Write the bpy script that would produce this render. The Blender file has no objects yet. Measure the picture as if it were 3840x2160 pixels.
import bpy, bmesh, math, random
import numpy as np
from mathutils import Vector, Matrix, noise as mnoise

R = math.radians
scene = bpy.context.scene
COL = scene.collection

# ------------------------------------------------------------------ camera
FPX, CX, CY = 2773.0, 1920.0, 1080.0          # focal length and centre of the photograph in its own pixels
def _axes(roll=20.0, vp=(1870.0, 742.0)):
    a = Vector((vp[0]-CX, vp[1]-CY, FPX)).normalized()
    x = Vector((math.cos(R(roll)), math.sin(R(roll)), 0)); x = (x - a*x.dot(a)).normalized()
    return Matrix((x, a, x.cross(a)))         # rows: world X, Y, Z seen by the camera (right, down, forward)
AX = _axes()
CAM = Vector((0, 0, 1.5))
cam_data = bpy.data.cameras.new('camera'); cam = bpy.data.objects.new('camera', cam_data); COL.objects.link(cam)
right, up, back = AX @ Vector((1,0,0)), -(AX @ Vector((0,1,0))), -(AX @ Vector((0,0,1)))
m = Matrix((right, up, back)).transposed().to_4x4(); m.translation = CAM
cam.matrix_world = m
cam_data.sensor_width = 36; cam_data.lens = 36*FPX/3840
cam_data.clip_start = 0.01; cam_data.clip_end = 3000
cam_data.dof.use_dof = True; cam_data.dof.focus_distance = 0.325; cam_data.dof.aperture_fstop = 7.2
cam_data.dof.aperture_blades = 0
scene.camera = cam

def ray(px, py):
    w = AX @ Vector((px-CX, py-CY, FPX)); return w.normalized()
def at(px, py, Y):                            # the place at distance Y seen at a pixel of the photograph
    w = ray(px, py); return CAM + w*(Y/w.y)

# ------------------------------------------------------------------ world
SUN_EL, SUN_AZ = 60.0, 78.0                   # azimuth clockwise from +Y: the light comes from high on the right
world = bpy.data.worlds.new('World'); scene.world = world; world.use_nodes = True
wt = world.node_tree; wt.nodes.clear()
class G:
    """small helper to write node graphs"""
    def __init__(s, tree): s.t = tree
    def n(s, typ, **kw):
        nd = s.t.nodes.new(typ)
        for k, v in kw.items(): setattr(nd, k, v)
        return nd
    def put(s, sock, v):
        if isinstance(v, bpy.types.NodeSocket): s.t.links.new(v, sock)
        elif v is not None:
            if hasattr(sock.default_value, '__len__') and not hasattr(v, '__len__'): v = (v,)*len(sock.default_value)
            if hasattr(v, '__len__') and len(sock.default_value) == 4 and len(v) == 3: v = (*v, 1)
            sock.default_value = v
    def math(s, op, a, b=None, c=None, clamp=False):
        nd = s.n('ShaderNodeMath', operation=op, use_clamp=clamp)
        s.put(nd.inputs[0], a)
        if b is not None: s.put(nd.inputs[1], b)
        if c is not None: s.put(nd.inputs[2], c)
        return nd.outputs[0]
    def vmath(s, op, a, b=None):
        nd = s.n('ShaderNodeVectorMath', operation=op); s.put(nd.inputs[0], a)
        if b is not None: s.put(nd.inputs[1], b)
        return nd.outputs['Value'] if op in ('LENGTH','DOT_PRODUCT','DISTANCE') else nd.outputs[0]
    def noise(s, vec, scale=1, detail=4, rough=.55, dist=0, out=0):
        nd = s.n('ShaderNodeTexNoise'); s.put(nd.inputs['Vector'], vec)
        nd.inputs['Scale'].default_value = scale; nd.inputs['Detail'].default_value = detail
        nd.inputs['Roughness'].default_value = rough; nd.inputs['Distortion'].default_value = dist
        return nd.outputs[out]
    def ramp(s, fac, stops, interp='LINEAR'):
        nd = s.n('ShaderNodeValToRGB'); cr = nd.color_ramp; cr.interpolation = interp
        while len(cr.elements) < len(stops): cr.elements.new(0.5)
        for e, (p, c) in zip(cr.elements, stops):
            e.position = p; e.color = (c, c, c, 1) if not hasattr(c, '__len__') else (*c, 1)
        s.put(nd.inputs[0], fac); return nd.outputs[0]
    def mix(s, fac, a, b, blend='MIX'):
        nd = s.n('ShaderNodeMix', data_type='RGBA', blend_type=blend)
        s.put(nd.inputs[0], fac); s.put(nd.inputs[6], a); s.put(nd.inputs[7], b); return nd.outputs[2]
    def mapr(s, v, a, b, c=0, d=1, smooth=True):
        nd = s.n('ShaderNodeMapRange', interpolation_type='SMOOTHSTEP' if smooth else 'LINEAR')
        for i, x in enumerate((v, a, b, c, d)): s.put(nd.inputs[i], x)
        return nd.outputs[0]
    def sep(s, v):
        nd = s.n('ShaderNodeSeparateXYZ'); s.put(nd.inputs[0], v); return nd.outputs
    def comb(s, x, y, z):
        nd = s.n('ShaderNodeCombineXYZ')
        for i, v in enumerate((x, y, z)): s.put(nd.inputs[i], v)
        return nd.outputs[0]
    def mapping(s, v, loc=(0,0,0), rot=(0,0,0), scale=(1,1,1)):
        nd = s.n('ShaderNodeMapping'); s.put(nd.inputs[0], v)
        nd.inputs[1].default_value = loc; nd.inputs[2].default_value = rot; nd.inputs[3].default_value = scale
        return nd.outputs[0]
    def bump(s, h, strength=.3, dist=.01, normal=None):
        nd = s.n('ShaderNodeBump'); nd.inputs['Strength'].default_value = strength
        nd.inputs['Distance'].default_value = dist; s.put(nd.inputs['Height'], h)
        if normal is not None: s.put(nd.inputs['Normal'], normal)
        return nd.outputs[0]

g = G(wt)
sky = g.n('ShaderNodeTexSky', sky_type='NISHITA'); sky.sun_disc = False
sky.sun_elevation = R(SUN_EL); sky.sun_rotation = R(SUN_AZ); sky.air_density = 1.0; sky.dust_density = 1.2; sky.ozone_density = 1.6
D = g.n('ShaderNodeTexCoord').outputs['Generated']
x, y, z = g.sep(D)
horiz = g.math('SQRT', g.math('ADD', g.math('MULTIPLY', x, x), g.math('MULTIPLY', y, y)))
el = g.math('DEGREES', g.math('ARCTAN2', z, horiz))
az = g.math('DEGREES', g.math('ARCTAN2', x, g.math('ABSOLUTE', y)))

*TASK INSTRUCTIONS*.
Retype all the material above precisely, with no line left out.

*RESULT FOR THIS TASK*.
Write the bpy script that would produce this render. The Blender file has no objects yet. Measure the picture as if it were 3840x2160 pixels.
import bpy, bmesh, math, random
import numpy as np
from mathutils import Vector, Matrix, noise as mnoise

R = math.radians
scene = bpy.context.scene
COL = scene.collection

# ------------------------------------------------------------------ camera
FPX, CX, CY = 2773.0, 1920.0, 1080.0          # focal length and centre of the photograph in its own pixels
def _axes(roll=20.0, vp=(1870.0, 742.0)):
    a = Vector((vp[0]-CX, vp[1]-CY, FPX)).normalized()
    x = Vector((math.cos(R(roll)), math.sin(R(roll)), 0)); x = (x - a*x.dot(a)).normalized()
    return Matrix((x, a, x.cross(a)))         # rows: world X, Y, Z seen by the camera (right, down, forward)
AX = _axes()
CAM = Vector((0, 0, 1.5))
cam_data = bpy.data.cameras.new('camera'); cam = bpy.data.objects.new('camera', cam_data); COL.objects.link(cam)
right, up, back = AX @ Vector((1,0,0)), -(AX @ Vector((0,1,0))), -(AX @ Vector((0,0,1)))
m = Matrix((right, up, back)).transposed().to_4x4(); m.translation = CAM
cam.matrix_world = m
cam_data.sensor_width = 36; cam_data.lens = 36*FPX/3840
cam_data.clip_start = 0.01; cam_data.clip_end = 3000
cam_data.dof.use_dof = True; cam_data.dof.focus_distance = 0.325; cam_data.dof.aperture_fstop = 7.2
cam_data.dof.aperture_blades = 0
scene.camera = cam

def ray(px, py):
    w = AX @ Vector((px-CX, py-CY, FPX)); return w.normalized()
def at(px, py, Y):                            # the place at distance Y seen at a pixel of the photograph
    w = ray(px, py); return CAM + w*(Y/w.y)

# ------------------------------------------------------------------ world
SUN_EL, SUN_AZ = 60.0, 78.0                   # azimuth clockwise from +Y: the light comes from high on the right
world = bpy.data.worlds.new('World'); scene.world = world; world.use_nodes = True
wt = world.node_tree; wt.nodes.clear()
class G:
    """small helper to write node graphs"""
    def __init__(s, tree): s.t = tree
    def n(s, typ, **kw):
        nd = s.t.nodes.new(typ)
        for k, v in kw.items(): setattr(nd, k, v)
        return nd
    def put(s, sock, v):
        if isinstance(v, bpy.types.NodeSocket): s.t.links.new(v, sock)
        elif v is not None:
            if hasattr(sock.default_value, '__len__') and not hasattr(v, '__len__'): v = (v,)*len(sock.default_value)
            if hasattr(v, '__len__') and len(sock.default_value) == 4 and len(v) == 3: v = (*v, 1)
            sock.default_value = v
    def math(s, op, a, b=None, c=None, clamp=False):
        nd = s.n('ShaderNodeMath', operation=op, use_clamp=clamp)
        s.put(nd.inputs[0], a)
        if b is not None: s.put(nd.inputs[1], b)
        if c is not None: s.put(nd.inputs[2], c)
        return nd.outputs[0]
    def vmath(s, op, a, b=None):
        nd = s.n('ShaderNodeVectorMath', operation=op); s.put(nd.inputs[0], a)
        if b is not None: s.put(nd.inputs[1], b)
        return nd.outputs['Value'] if op in ('LENGTH','DOT_PRODUCT','DISTANCE') else nd.outputs[0]
    def noise(s, vec, scale=1, detail=4, rough=.55, dist=0, out=0):
        nd = s.n('ShaderNodeTexNoise'); s.put(nd.inputs['Vector'], vec)
        nd.inputs['Scale'].default_value = scale; nd.inputs['Detail'].default_value = detail
        nd.inputs['Roughness'].default_value = rough; nd.inputs['Distortion'].default_value = dist
        return nd.outputs[out]
    def ramp(s, fac, stops, interp='LINEAR'):
        nd = s.n('ShaderNodeValToRGB'); cr = nd.color_ramp; cr.interpolation = interp
        while len(cr.elements) < len(stops): cr.elements.new(0.5)
        for e, (p, c) in zip(cr.elements, stops):
            e.position = p; e.color = (c, c, c, 1) if not hasattr(c, '__len__') else (*c, 1)
        s.put(nd.inputs[0], fac); return nd.outputs[0]
    def mix(s, fac, a, b, blend='MIX'):
        nd = s.n('ShaderNodeMix', data_type='RGBA', blend_type=blend)
        s.put(nd.inputs[0], fac); s.put(nd.inputs[6], a); s.put(nd.inputs[7], b); return nd.outputs[2]
    def mapr(s, v, a, b, c=0, d=1, smooth=True):
        nd = s.n('ShaderNodeMapRange', interpolation_type='SMOOTHSTEP' if smooth else 'LINEAR')
        for i, x in enumerate((v, a, b, c, d)): s.put(nd.inputs[i], x)
        return nd.outputs[0]
    def sep(s, v):
        nd = s.n('ShaderNodeSeparateXYZ'); s.put(nd.inputs[0], v); return nd.outputs
    def comb(s, x, y, z):
        nd = s.n('ShaderNodeCombineXYZ')
        for i, v in enumerate((x, y, z)): s.put(nd.inputs[i], v)
        return nd.outputs[0]
    def mapping(s, v, loc=(0,0,0), rot=(0,0,0), scale=(1,1,1)):
        nd = s.n('ShaderNodeMapping'); s.put(nd.inputs[0], v)
        nd.inputs[1].default_value = loc; nd.inputs[2].default_value = rot; nd.inputs[3].default_value = scale
        return nd.outputs[0]
    def bump(s, h, strength=.3, dist=.01, normal=None):
        nd = s.n('ShaderNodeBump'); nd.inputs['Strength'].default_value = strength
        nd.inputs['Distance'].default_value = dist; s.put(nd.inputs['Height'], h)
        if normal is not None: s.put(nd.inputs['Normal'], normal)
        return nd.outputs[0]

g = G(wt)
sky = g.n('ShaderNodeTexSky', sky_type='NISHITA'); sky.sun_disc = False
sky.sun_elevation = R(SUN_EL); sky.sun_rotation = R(SUN_AZ); sky.air_density = 1.0; sky.dust_density = 1.2; sky.ozone_density = 1.6
D = g.n('ShaderNodeTexCoord').outputs['Generated']
x, y, z = g.sep(D)
horiz = g.math('SQRT', g.math('ADD', g.math('MULTIPLY', x, x), g.math('MULTIPLY', y, y)))
el = g.math('DEGREES', g.math('ARCTAN2', z, horiz))
az = g.math('DEGREES', g.math('ARCTAN2', x, g.math('ABSOLUTE', y)))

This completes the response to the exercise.